** begin Data **
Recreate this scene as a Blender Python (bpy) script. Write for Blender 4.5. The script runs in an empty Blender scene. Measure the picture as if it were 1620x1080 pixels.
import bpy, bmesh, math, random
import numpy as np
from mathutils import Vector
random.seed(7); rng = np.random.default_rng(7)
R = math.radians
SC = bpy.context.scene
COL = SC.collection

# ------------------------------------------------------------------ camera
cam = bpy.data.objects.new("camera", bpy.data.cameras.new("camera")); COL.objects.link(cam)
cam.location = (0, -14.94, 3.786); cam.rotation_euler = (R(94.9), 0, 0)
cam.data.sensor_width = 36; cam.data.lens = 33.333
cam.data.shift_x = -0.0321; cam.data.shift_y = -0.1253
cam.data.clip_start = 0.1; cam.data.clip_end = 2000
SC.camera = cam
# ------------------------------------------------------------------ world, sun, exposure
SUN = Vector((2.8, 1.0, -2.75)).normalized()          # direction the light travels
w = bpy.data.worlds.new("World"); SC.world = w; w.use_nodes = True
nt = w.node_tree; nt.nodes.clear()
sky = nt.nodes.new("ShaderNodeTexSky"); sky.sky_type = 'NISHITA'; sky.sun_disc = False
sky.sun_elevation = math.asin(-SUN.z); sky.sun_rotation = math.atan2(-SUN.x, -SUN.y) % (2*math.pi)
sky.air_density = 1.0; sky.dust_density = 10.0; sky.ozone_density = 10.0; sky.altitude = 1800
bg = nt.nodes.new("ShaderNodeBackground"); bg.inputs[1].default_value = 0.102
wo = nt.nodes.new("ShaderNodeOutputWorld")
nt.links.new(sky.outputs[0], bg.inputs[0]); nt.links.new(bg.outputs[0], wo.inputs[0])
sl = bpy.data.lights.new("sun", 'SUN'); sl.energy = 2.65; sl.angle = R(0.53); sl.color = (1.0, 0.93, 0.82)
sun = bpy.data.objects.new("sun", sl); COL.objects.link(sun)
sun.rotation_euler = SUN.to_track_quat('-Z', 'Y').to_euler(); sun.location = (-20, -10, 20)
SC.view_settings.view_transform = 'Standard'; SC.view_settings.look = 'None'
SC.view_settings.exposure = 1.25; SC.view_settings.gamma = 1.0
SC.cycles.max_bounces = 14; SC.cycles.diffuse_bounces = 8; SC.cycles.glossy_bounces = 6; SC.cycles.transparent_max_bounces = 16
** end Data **
Your objective
Return all the data above once more, precisely as given.

Final result
Recreate this scene as a Blender Python (bpy) script. Write for Blender 4.5. The script runs in an empty Blender scene. Measure the picture as if it were 1620x1080 pixels.
import bpy, bmesh, math, random
import numpy as np
from mathutils import Vector
random.seed(7); rng = np.random.default_rng(7)
R = math.radians
SC = bpy.context.scene
COL = SC.collection

# ------------------------------------------------------------------ camera
cam = bpy.data.objects.new("camera", bpy.data.cameras.new("camera")); COL.objects.link(cam)
cam.location = (0, -14.94, 3.786); cam.rotation_euler = (R(94.9), 0, 0)
cam.data.sensor_width = 36; cam.data.lens = 33.333
cam.data.shift_x = -0.0321; cam.data.shift_y = -0.1253
cam.data.clip_start = 0.1; cam.data.clip_end = 2000
SC.camera = cam
# ------------------------------------------------------------------ world, sun, exposure
SUN = Vector((2.8, 1.0, -2.75)).normalized()          # direction the light travels
w = bpy.data.worlds.new("World"); SC.world = w; w.use_nodes = True
nt = w.node_tree; nt.nodes.clear()
sky = nt.nodes.new("ShaderNodeTexSky"); sky.sky_type = 'NISHITA'; sky.sun_disc = False
sky.sun_elevation = math.asin(-SUN.z); sky.sun_rotation = math.atan2(-SUN.x, -SUN.y) % (2*math.pi)
sky.air_density = 1.0; sky.dust_density = 10.0; sky.ozone_density = 10.0; sky.altitude = 1800
bg = nt.nodes.new("ShaderNodeBackground"); bg.inputs[1].default_value = 0.102
wo = nt.nodes.new("ShaderNodeOutputWorld")
nt.links.new(sky.outputs[0], bg.inputs[0]); nt.links.new(bg.outputs[0], wo.inputs[0])
sl = bpy.data.lights.new("sun", 'SUN'); sl.energy = 2.65; sl.angle = R(0.53); sl.color = (1.0, 0.93, 0.82)
sun = bpy.data.objects.new("sun", sl); COL.objects.link(sun)
sun.rotation_euler = SUN.to_track_quat('-Z', 'Y').to_euler(); sun.location = (-20, -10, 20)
SC.view_settings.view_transform = 'Standard'; SC.view_settings.look = 'None'
SC.view_settings.exposure = 1.25; SC.view_settings.gamma = 1.0
SC.cycles.max_bounces = 14; SC.cycles.diffuse_bounces = 8; SC.cycles.glossy_bounces = 6; SC.cycles.transparent_max_bounces = 16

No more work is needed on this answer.